May 16, 2004 19:20 | Bits / Culture / Social

Who, what, when, where and why, and the death of the author

After reading Foucault's short piece "Author Function", I thought the following.

Take any expression, be it a text, a song, a painting, and label it "The What". Label the author (composer, painter, etc) "The Who", and and attach it as a property of The What. The Who property can contain the properties of "The When" and "The Where", giving us the contexts of a point in time and a point in space: environmental geo-political, historical, cultural context for The What.

If we bypass The Who, and ascribe The When & The Where directly to The What, as is the case with much Whats in the history of human expression, the role of The Who is stripped of it's Ego (or Id). Who said What, for Who's sake, is to a large extent quite irrelevant.
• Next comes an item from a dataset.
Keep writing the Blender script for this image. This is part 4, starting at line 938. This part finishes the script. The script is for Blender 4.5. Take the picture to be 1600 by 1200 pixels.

However, if I consider that had the aforementioned piece not been adorned with the name of Michel Foucault, I may not have stumbled across it, or even read it for that matter. The Who becomes a broadcast tower, a cultural signal repeater. The taller the tower, the further it's reach. The height of the Tower of Who is a function of relevance, quality, reliability... and social network engineering. I say engineering because it takes a lot of work to build one's Tower of Who. Who am I. Who do you think I am. In marketing, this is called brand building. And the more time one spends on building one's Tower of Who, the less one spends on refining one's What.

Arguably, in a cultural system where every What has clearly mapped When and Where, the Who becomes increasingly irrelevant.

With timestamps and GPS coordinates, the battle against the ego begins in earnest.

As for The Why... are we not still trying to touch the face of godliness? Are we not still merely trying to recreate the world in our own collective and connected minds?